>>
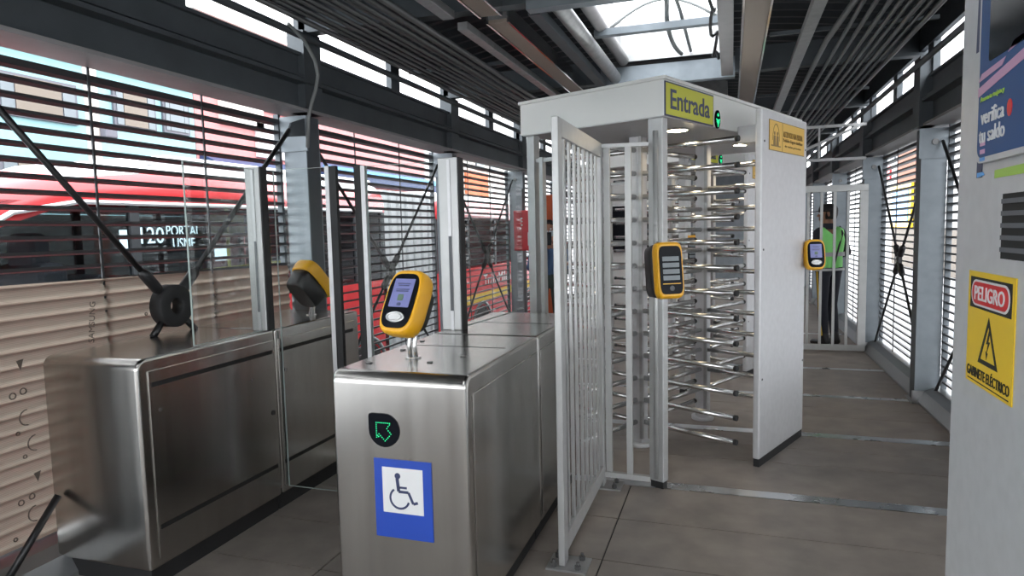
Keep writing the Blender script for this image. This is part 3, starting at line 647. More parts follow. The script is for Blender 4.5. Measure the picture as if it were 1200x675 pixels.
q = MB(); dots = [(-.030+.0078*k, .028) for k in range(8)]+[(-.030, .028-.0078*k) for k in range(1, 8)]+[(.022-.006*k, .022-.006*k) for k in range(0)]+[(.024, .022), (.018, .016), (.013, .008), (-.026, -.020), (-.020, -.014), (-.014, -.020), (-.008, -.026), (-.002, -.032), (.004, -.038), (.010, -.032), (.016, -.026), (.022, -.020), (.028, -.012), (.024, -.006), (.018, 0), (-.022, -.024)]
for x, z in dots: plate([(x+.0019*math.cos(a*PI/3), z+.0019*math.sin(a*PI/3)) for a in range(6)], FR, .004, .0055, q)
q.build('led_arrow', 'led', ind, True)
FS = frame((-1.122, 2.09, .538), (1, 0, 0), (0, 0, 1))
sg = thing('wheelchair_sign', 'blue and white wheelchair sign stuck on the centre cabinet front', 'sign', (-1.122, 2.088, .538))
plate([(-.115, -.147), (.115, -.147), (.115, .147), (-.115, .147)], FS, .0005, .003).build('panel', 'blue', sg, True)
plate([(-.082, -.052), (.080, -.052), (.080, .117), (-.082, .117)], FS, .003, .0038).build('white_field', 'white', sg, True)
q = MB(); o = (-.004, .022)
def stroke(pts, w):
    for a, b in zip(pts, pts[1:]):
        d = (Vector(b)-Vector(a)); n = Vector((-d.y, d.x)).normalized()*w/2; a, b = Vector(a), Vector(b)
        plate([a-n, b-n, b+n, a+n], FS, .0038, .0046, q)
plate([(-.020+.0115*math.cos(a*PI/10), .087+.0115*math.sin(a*PI/10)) for a in range(20)], FS, .0038, .0046, q)
stroke([(-.022, .078), (-.017, .030)], .013); stroke([(-.019, .045), (.016, .045)], .008); stroke([(-.018, .029), (.022, .029), (.040, -.012), (.058, -.006)], .010)
stroke([(-.014+.038*math.cos(R(a)), .004+.038*math.sin(R(a))) for a in range(125, 350, 12)], .008)
q.build('wheelchair_symbol', 'navy', sg, True)
reader((-1.215, 2.36, 1.0), R(-14), R(27), 'yellow card reader with a lit lavender screen on the centre cabinet', 'desk', scale=1.02)

# glazed posts, leaves and fixed panes
def gpost(x0, x1, y0, y1, z0, z1, label):
    t = thing('glazing_post', label, 'post', ((x0+x1)/2, (y0+y1)/2, z0), 0, 'posts for the glass on the gate cabinets')
    MB().box(x0, x1, y0, y1, z0, z1).build('post_body', 'grille', t, True, bevel=.004)
    xm = x0+(x1-x0)*.48
    MB().box(xm, xm+(x1-x0)*.16, y0-.004, y0, z0, z1-.01).build('front_groove', 'panel', t, True)
    MB().box(xm, xm+(x1-x0)*.16, y0-.005, y0-.004, z0+.1, z0+(z1-z0)*.55).build('sensor_strip', 'seatgrey', t, True)
    MB().box(x1, x1+.008, y0+.005, y1-.005, z0, z1).build('side_gasket', 'rubber', t, True)
gpost(-2.425, -2.335, 2.91, 2.97, 1.0, 1.86, 'steel post standing on the joint of the two left cabinets')
gpost(-1.405, -1.30, 3.10, 3.17, 1.0, 1.87, 'steel post standing on the centre rear cabinet')
def pane(p0, p1, z0, z1, label, parent=None, thick=.008):
    p0, p1 = Vector(p0), Vector(p1); d = (p1-p0).normalized(); n = Vector((-d.y, d.x))*thick/2
    def slab(a, b, za, zb): return MB().prism([(a-n)[:], (b-n)[:], (b+n)[:], (a+n)[:]], 'z', za, zb)
    t = parent
    if t is None: t = thing('glass_panel', label, 'glass panel', ((p0.x+p1.x)/2, (p0.y+p1.y)/2, z0), 0, 'glass panes above the gates')
    slab(p0, p1, z0, z1).build('pane', 'glass', t, True)
    q = slab(p0, p0+d*.003, z0, z1); q.merge(slab(p0, p1, z1, z1+.002).b); q.merge(slab(p0, p1, z0-.002, z0).b); q.build('polished_edge', 'glass_edge', t, True)
    return t
pane((-2.36, 2.43), (-2.36, 2.905), 1.003, 1.845, 'clear glass pane on the front left cabinet, left of its steel post')
pane((-1.345, 3.175), (-1.26, 4.04), 1.003, 1.87, 'clear glass pane between the centre steel post and the turnstile')
def leaf(x0, x1, xe, y, label, light_left):
    t = thing('gate_leaf', label, 'gate leaf', ((x0+x1)/2, y, .12), 0, 'glass gate leaves')
    pane((min(x0, x1), y), (max(x0, x1), y), .125, 1.845, None, t)
    a, b = (xe-.024, xe) if light_left else (xe, xe+.024)
    MB().box(a, b, y-.014, y+.014, .12, 1.85).build('edge_profile', 'panel', t, True)
    a, b = (xe, xe+.040) if light_left else (xe-.040, xe)
    MB().box(a, b, y-.012, y+.012, .12, 1.85).build('edge_seal', 'rubber', t, True)
leaf(-2.315, -1.99, -1.965, 3.0, 'glass gate leaf reaching out from the left cabinets, grey edge on its left', True)
leaf(-1.41, -1.79, -1.815, 3.06, 'glass gate leaf reaching out from the centre cabinets, grey edge on its right', False)

# ---------------------------------------------------------------- fence
t = thing('barrier_fence', 'grey barred steel fence panel right of the centre cabinet, bolted to the floor', 'fence', (-.73, 3.28, 0))
fx0, fx1 = -.724, -.694
for y0, y1 in ((2.76, 2.83), (3.72, 3.79)):
    MB().box(fx0, fx1, y0, y1, .008, 1.975).build('post', 'grille', t, True, bevel=.004)
    b = MB().box(fx0-.05, fx1+.10, y0-.035, y1+.035, 0, .008).build('base_plate', 'galv', t, True)
    for x, y in ((fx0-.02, y0-.01), (fx1+.06, y1+.01), (fx0-.02, y1+.01), (fx1+.06, y0-.01)):
        q = MB(); q.tube((x, y, .008), (x, y, .026), .014, n=6); q.tube((x, y, .024), (x, y, .04), .007, n=8); q.build('anchor_bolt', 'bolt', b, True)

MB().box(fx0, fx1, 2.83, 3.72, 1.895, 1.975).build('top_rail', 'grille', t, True, bevel=.003)
MB().box(fx0, fx1, 2.83, 3.72, .05, .13).build('bottom_rail', 'grille', t, True, bevel=.003)
for k in range(8):
    y = 2.83+.89*(k+.75)/8.5; MB().box(fx0+.009, fx1-.009, y-.014, y+.014, .13, 1.895).build('bar', 'grille', t, True)
t = thing('infill_fence', 'narrow grey infill railing with two bars between the fence and the turnstile post', 'fence', (-.58, 3.8, 0))
MB().bar((-.712, 3.765, 1.96), (-.44, 3.80, 1.96), .03, .02).build('top_rail', 'grille', t, True)
MB().bar((-.712, 3.765, .07), (-.44, 3.80, .05), .03, .03).build('bottom_rail', 'grille', t, True)
for x, y in ((-.672, 3.785), (-.553, 3.79)): MB().box(x-.017, x+.017, y-.015, y+.015, .06, 1.95).build('bar', 'grille', t, True)

# ---------------------------------------------------------------- full-height turnstile
TH = R(-23)
def turnstile(ox, oy, label, which):
    t = thing('turnstile', label, 'turnstile', (ox, oy, 0), TH, 'full height turnstiles')
    D = 2.2; w = 1.02; z0, z1 = 2.10, 2.315
    q = MB(); q.box(-w, 0, 0, D, z0+.004, z1-.02); hd = q.build('header', 'header', t)
    MB().box(-w-.012, .012, -.012, D+.012, z1-.02, z1).build('header_lid', 'header', hd, bevel=.004)
    MB().box(-w+.01, -.01, .01, D-.01, z0, z0+.004).build('soffit', 'panel', hd)
    for x, y in ((-.18, .5), (-.2, 1.55)):
        l = MB().disc((x, y, z0-.012), .06, .012, 'z', 24).build('downlight', 'bulb', t)
        MB().path([(x+.064*math.cos(a*PI/12), y+.064*math.sin(a*PI/12), z0-.006) for a in range(24)], .007, closed=True, n=6).build('lamp_rim', 'chrome', l)
    # lit arrow indicators
    for y in (.665, 1.75):
        fr = frame((.004, y, 2.152), (0, 1, 0), (0, 0, 1))
        q = plate([(.036*math.cos(a*PI/14), .056*math.sin(a*PI/14)) for a in range(28)], fr, -.004, .004); i = q.build('direction_indicator', 'gloss', t)
        q = MB()
        for (u, v) in [(0, .034), (-.008, .026), (.008, .026), (0, .02), (-.022, 0), (-.014, -.004), (.014, -.004), (.022, 0), (-.016, -.014), (-.006, -.012), (.006, -.012), (.016, -.014), (-.010, -.022), (0, -.020), (.010, -.022), (-.004, -.032), (.004, -.032), (0, -.042), (0, -.004)]:
            plate([(u+.0045*math.cos(a*PI/3), v+.0045*math.sin(a*PI/3)) for a in range(6)], fr, .004, .006, q)
        q.build('led_arrow', 'led', i)
    # posts
    for (x0, x1, y0, y1) in ((-.112, -.022, .02, .08), (-1.0, -.94, .03, .09), (-.10, -.03, D-.09, D-.03), (-1.0, -.94, D-.09, D-.03)):
        p = MB().box(x0, x1, y0, y1, .04, z0).build('corner_post', 'grille', t, bevel=.004)
        MB().box(x0+.006, x1-.006, y0+.006, y1-.006, 0, .04).build('foot', 'rubber', p)
    MB().tube((-.062, .012, .06), (-.062, .012, 2.03), .014, n=14).build('front_tube', 'grille', t)
    MB().box(-.908, -.880, .04, .075, .05, 1.96).build('infill_bar', 'grille', t)
    MB().box(-.94, -.70, .05, .07, 1.93, 1.955).build('infill_rail', 'grille', t)
    # shield panel with warning plate
    p = MB().box(.228, .272, .69, 1.50, .05, 2.19).build('shield_panel', 'panel', t, bevel=.01)
    MB().box(.232, .268, .70, 1.49, 0, .05).build('panel_foot', 'rubber', p)
    q = MB()
    for y, z in ((.725, 1.35), (1.47, 1.35), (.725, .55), (1.47, .55), (.725, 2.0), (1.47, 2.0)): q.tube((.272, y, z), (.2745, y, z), .007, n=8)
    q.build('screw', 'dark', p)
    MB().box(0, .228, .98, 1.2, 2.03, 2.14).build('panel_bracket', 'panel', t, bevel=.004)
    # rotors
    for k, (hx, hy, zoff, ang) in enumerate(((-.54, .64, .17, -28+23), (-.475, 1.485, .245, -28+23))):
        hub = MB(); hub.box(hx-.043, hx+.043, hy-.043, hy+.043, .03, z0).disc((hx, hy, 0), .085, .03, 'z', 20)
        hub = hub.build('rotor_column', 'panel', t, bevel=.004)
        q = MB(); q.box(hx+.030, hx+.052, hy-.05, hy-.030, .06, z0).build('column_edge', 'galv', hub)
        n = 13 if k == 0 else 12; arm = None; AL = .72 if k == 0 else .655
        for wing in range(4):
            a = R(ang+90*wing)
            for j in range(n):
                z = zoff+.1535*j
                if arm is None:
                    q = MB(); q.tube((.03, 0, 0), (AL-.02, 0, 0), .017, n=14); q.mi = 1; q.tube((AL-.02, 0, 0), (AL, 0, 0), .0178, n=14)
                    arm = q.build('arm', ['tube', 'rubber'], hub); o = arm
                else:
                    o = arm.copy(); C.objects.link(o); o.parent = hub
                o.location = (hx, hy, z); o.rotation_euler = (0, 0, a)
    # signs are fixed to the machine
    fr = frame((.0, .302, 2.195), (0, 1, 0), (0, 0, 1))
    s = plate([(-.302, -.092), (.302, -.092), (.302, .092), (-.302, .092)], fr, .0, .006).build('entrance_sign', 'navy', t)
    plate([(-.294, -.084), (.294, -.084), (.294, .084), (-.294, .084)], fr, .006, .007).build('sign_field', 'lime', s)
    text('Entrada', .49, .108, fr @ Matrix.Translation((0, .002, .0085)), 'navy', s, bold=.012)
    fr = frame((.272, 1.115, 2.045), (0, 1, 0), (0, 0, 1))
    s = plate([(-.32, -.092), (.32, -.092), (.32, .092), (-.32, .092)], fr, 0, .003).build('access_sign', 'gold', t)
    plate([(-.316, -.088), (.316, -.088), (.316, .088), (-.316, .088)], fr, .003, .004).build('sign_field', 'amber', s)
    text('ACCESO SOLO UNA PERSONA', .36, .036, fr @ Matrix.Translation((.095, .022, .005)), 'gold', s)
    text('Prohibido el ingreso simult\u00e1neo', .36, .028, fr @ Matrix.Translation((.095, -.018, .005)), 'gold', s)
    text('de varias personas', .30, .018, fr @ Matrix.Translation((.095, -.052, .005)), 'gold', s)
    q = MB(); plate([(-.102, -.088), (-.098, -.088), (-.098, .088), (-.102, .088)], fr, .004, .005, q); plate([(-.29, -.066), (-.13, -.066), (-.13, -.058), (-.29, -.058)], fr, .004, .005, q)
    for cx in (-.235, -.185): plate([(cx-.02, -.058), (cx+.02, -.058), (cx+.016, .0), (cx-.016, .0)], fr, .004, .005, q); plate([(cx+.012*math.cos(a*PI/6), .014+.012*math.sin(a*PI/6)) for a in range(12)], fr, .004, .005, q)
    for a in range(9):
        t0, t1 = PI*a/9, PI*(a+1)/9
        P = [(-.21+.06*math.cos(x)*kx, -.03+.105*math.sin(x)*kx) for x, kx in ((t0, 1), (t1, 1), (t1, .94), (t0, .94))]; plate(P, fr, .004, .005, q)
    q.build('pictogram', 'gold', s)
    return t
C0 = (-.35, 3.75); T2 = (C0[0]-.02, C0[1]+2.62)
turnstile(*C0, 'full height steel turnstile in front with the Entrada sign', 0)
turnstile(*T2, 'full height turnstile standing behind the front one', 1)
def tw(o, x, y): c, s = math.cos(TH), math.sin(TH); return (o[0]+c*x-s*y, o[1]+s*x+c*y)
for o, n in ((C0, 'front'), (T2, 'rear')):
    p = tw(o, -.062, .0); reader((p[0], p[1], 1.265), R(34), R(7), f'yellow framed card reader with a dark screen on the post of the {n} turnstile', 'post', True, 1.06)
    p = tw(o, .235, 1.60); reader((p[0], p[1], 1.285), R(20), R(8), f'yellow card reader with a lit screen at the far edge of the {n} turnstile panel', 'post', False, .80)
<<
# Your goal
Without the pictures, please reproduce each line of the listing above exactly, from the first one through the line bearing "reader((-1.215, 2.36, 1.0), R(-14), R(27), 'yellow".

# Complete answer
Keep writing the Blender script for this image. This is part 3, starting at line 647. More parts follow. The script is for Blender 4.5. Measure the picture as if it were 1200x675 pixels.
q = MB(); dots = [(-.030+.0078*k, .028) for k in range(8)]+[(-.030, .028-.0078*k) for k in range(1, 8)]+[(.022-.006*k, .022-.006*k) for k in range(0)]+[(.024, .022), (.018, .016), (.013, .008), (-.026, -.020), (-.020, -.014), (-.014, -.020), (-.008, -.026), (-.002, -.032), (.004, -.038), (.010, -.032), (.016, -.026), (.022, -.020), (.028, -.012), (.024, -.006), (.018, 0), (-.022, -.024)]
for x, z in dots: plate([(x+.0019*math.cos(a*PI/3), z+.0019*math.sin(a*PI/3)) for a in range(6)], FR, .004, .0055, q)
q.build('led_arrow', 'led', ind, True)
FS = frame((-1.122, 2.09, .538), (1, 0, 0), (0, 0, 1))
sg = thing('wheelchair_sign', 'blue and white wheelchair sign stuck on the centre cabinet front', 'sign', (-1.122, 2.088, .538))
plate([(-.115, -.147), (.115, -.147), (.115, .147), (-.115, .147)], FS, .0005, .003).build('panel', 'blue', sg, True)
plate([(-.082, -.052), (.080, -.052), (.080, .117), (-.082, .117)], FS, .003, .0038).build('white_field', 'white', sg, True)
q = MB(); o = (-.004, .022)
def stroke(pts, w):
    for a, b in zip(pts, pts[1:]):
        d = (Vector(b)-Vector(a)); n = Vector((-d.y, d.x)).normalized()*w/2; a, b = Vector(a), Vector(b)
        plate([a-n, b-n, b+n, a+n], FS, .0038, .0046, q)
plate([(-.020+.0115*math.cos(a*PI/10), .087+.0115*math.sin(a*PI/10)) for a in range(20)], FS, .0038, .0046, q)
stroke([(-.022, .078), (-.017, .030)], .013); stroke([(-.019, .045), (.016, .045)], .008); stroke([(-.018, .029), (.022, .029), (.040, -.012), (.058, -.006)], .010)
stroke([(-.014+.038*math.cos(R(a)), .004+.038*math.sin(R(a))) for a in range(125, 350, 12)], .008)
q.build('wheelchair_symbol', 'navy', sg, True)
reader((-1.215, 2.36, 1.0), R(-14), R(27), 'yellow card reader with a lit lavender screen on the centre cabinet', 'desk', scale=1.02)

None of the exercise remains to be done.